O dönemde New York’ta binlerce çalışan kadın, daha yüksek maaşlar ve daha iyi çalışma koşulları talep ederek greve gitti. Birkaç yıl sonra, Mart 1911 yılında, bir yangın başladı at New York’ta Triangle gömlek fabrikasında binlerce kadın öldü. 20. yy başında, 8 Mart da kadınlar “Emekçi Kadınlar Günü” olarak ölen kadınları andı. İşçi kadınlar çok zor şartlarda çalışıyordu. (12 saat iş ve 10 dk yemek molası).
İtalya’da ise ancak 1946’da II. Dünya savaşından sonra, “la Festa della Donna“ üç kadının emeği ile kutlanmaya başladı. Günün sembolü ise ışığın, baharın, canlılığın sembolü: Mimoza çiçeğidir. İstanbul’da ise adalardaki, boğazdaki ağaçlardan zorla, zarar vererek yolunmuş Mimoza çiçekleri satılmasın diye belediyeler sertifikalı mimoza satıcıları yetiştirmiş ve Mimoza’nın bu yerlerden alınmasını tavsiye etmişlerdir.
İnsana kötü davranmayan zaten doğaya kötü davranmaz. İnsan olan ise hiç bir canlıya kötü davranmaz diyerek, mart ayının ilk günlerinde, baharın habercisi olarak canlı renkleri ile hayatımıza umut katan Mimoza çiçekleri insanlar, kadınlar, erkekler, çocuklar, tüm canlılar gibi etkileyici şekilde güzeldir.

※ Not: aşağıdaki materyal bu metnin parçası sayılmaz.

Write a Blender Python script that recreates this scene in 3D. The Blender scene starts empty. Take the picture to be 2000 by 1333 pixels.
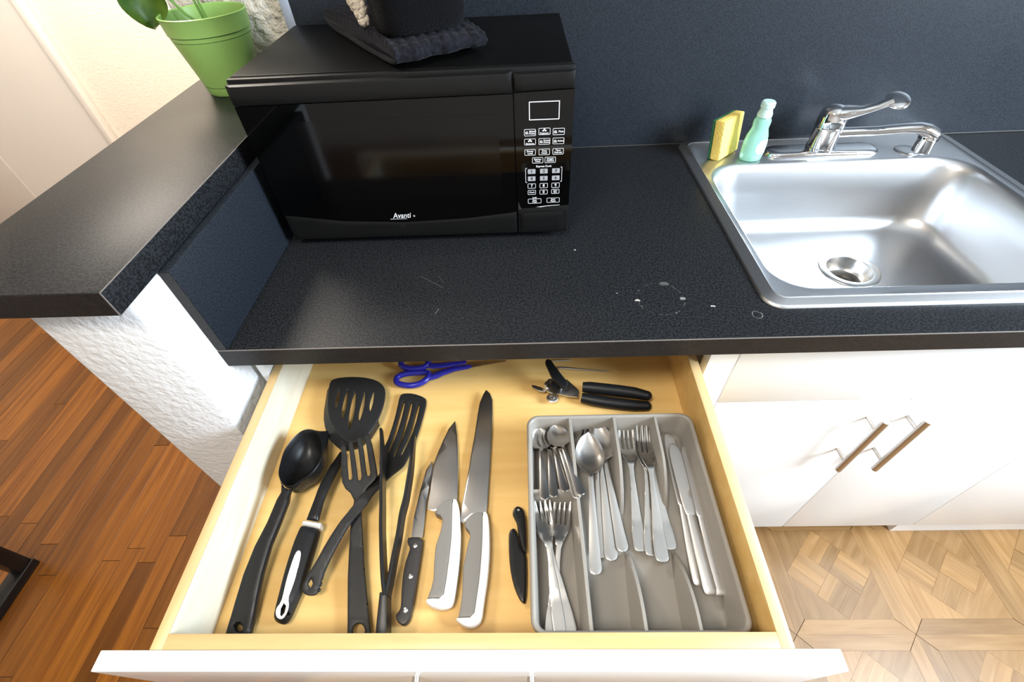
import bpy, bmesh, math, random
import numpy as np
from mathutils import Vector, Matrix
from mathutils.geometry import delaunay_2d_cdt

random.seed(7)
SC = bpy.context.scene
COL = SC.collection
Z0 = 0.91                      # counter top above the floor; shapes below are measured from the counter top
R = math.radians

# ------------------------------------------------------------------ camera
cam_d = bpy.data.cameras.new('camera')
cam_d.sensor_fit = 'HORIZONTAL'; cam_d.sensor_width = 36.0
cam_d.lens = 891.86 / 2000 * 36
cam_d.clip_start = 0.01
cam = bpy.data.objects.new('camera', cam_d); COL.objects.link(cam)
cam.location = (0.42926, -0.43485, 0.47105 + Z0)
cam.rotation_euler = (R(43.0043), R(2.3339), R(0.2634))
SC.camera = cam

# ------------------------------------------------------------------ world, lights, exposure
SC.view_settings.view_transform = 'Standard'
SC.view_settings.look = 'None'
SC.view_settings.gamma = 1.0
SC.view_settings.use_curve_mapping = False
SC.view_settings.exposure = 0.42
wd = bpy.data.worlds.new('world'); SC.world = wd; wd.use_nodes = True
wd.node_tree.nodes['Background'].inputs[0].default_value = (0.75, 0.87, 1.0, 1)
wd.node_tree.nodes['Background'].inputs[1].default_value = 1.0

def area(name, loc, target, sx, sy, power, color):
    l = bpy.data.lights.new(name, 'AREA'); l.shape = 'RECTANGLE'; l.size = sx; l.size_y = sy
    l.energy = power; l.color = color
    o = bpy.data.objects.new(name, l); COL.objects.link(o)
    o.location = (loc[0], loc[1], loc[2] + Z0)
    d = Vector(target) - Vector(loc)
    o.rotation_euler = d.to_track_quat('-Z', 'Y').to_euler()
    return o
area('window_daylight', (2.19, -0.50, 0.76), (0.9, -0.05, -0.10), 0.72, 0.72, 78, (0.73, 0.87, 1.0))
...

Mimoza kökü olan bir ağaçtır. Çiçekleri kırılgandır ama kökleri aynı kadınlar gibi hayata derinlemesine bağlıdır.
Sözü deyişlere bırakarak yazımıza son verelim;
“Kadın insandır. Biz insanoğlu . Aslı bozuk deme gel şu insana ya dost. Bozuk olan insanın fikridir. Özü her zaman iyidir ya dost.” (Neşet Ertaş).
“İnsan olarak yaşamak çok nadir rastlanan bir şeydir. Çoğu kişi sadece insanımsı olarak yaşar. Biz zor da olsa insan olmak için gayret etmeli ve insan gibi yaşamalıyız. İhanet etme, iyi ol, ahlaklı ol, dünya ölümlü unutma.” (Oscar Wilde )
Alman Halk Edebiyatı “Faust Kitabı” insanımsılar (nefsi azmışlar) insanlığın şeytanıdır. Oysa biz insan olarak yaratıldık bunun önemini bilerek insan olmak için sonuna kadar iyi olmaya gayret etmeliyiz. (Hayrettin Orhanoğlu tercümesi). Öfke patlamasını engellemeli. İyilik benimsemeli. Kötülükten uzak durulmalı. Dünyanın iyiliğe yani insanlığa ihtiyacı var.
O zaman insan, kendi hemcinsi dahil hiç bir canlıya eziyet etmez, şiddet kullanmaz cinayet işlemez. Kadına şiddet, sağlık personeline şiddet, çocuklara şiddet, hayvanlara şiddet, doğaya şiddet, erkeğe şiddete insan olarak karşı koyalım. Bu bizim insan olarak yaratılmış olmaktan dolayı yapmamız gereken ödevimiz.
8 Mart’ta pozitif ayrımcılık yaparak “Kadınlar günü değil, insanlar günü kutlamak” lazım.
Asıl “365 gün İnsan Olmak” son derece kolaydır. Ruhumuzu asıl yoran insan olamamaktır.
O zaman Hacı Bektaş Veli’den bir özdeyiş ile bitirelim: İnsan olmanın yolunu anlayalım:
“Eline sahip çık” sadece hırsızlık yapma değil ayrıca “el”, “il”dir. Yani yurt, vatanına sahip çıktır.
“Beline sahip çık” sadece zina yapma değil “bel”, toprağına sahip çıktır. Yani toprağı boş bırakma ek ve dik ürettir.
“Diline sahip çık” ifadesindeki “dil”, sadece dedikodu, gıybet, hatır gönül kıran riyakar dil değil konuştuğumuz dildir, Türkçemizdir.
İnsan olmak kadın olmaktan ya da erkek olmaktan daha zormuş meğerse, 8 Mart dünya insanlar günü kutlu olsun.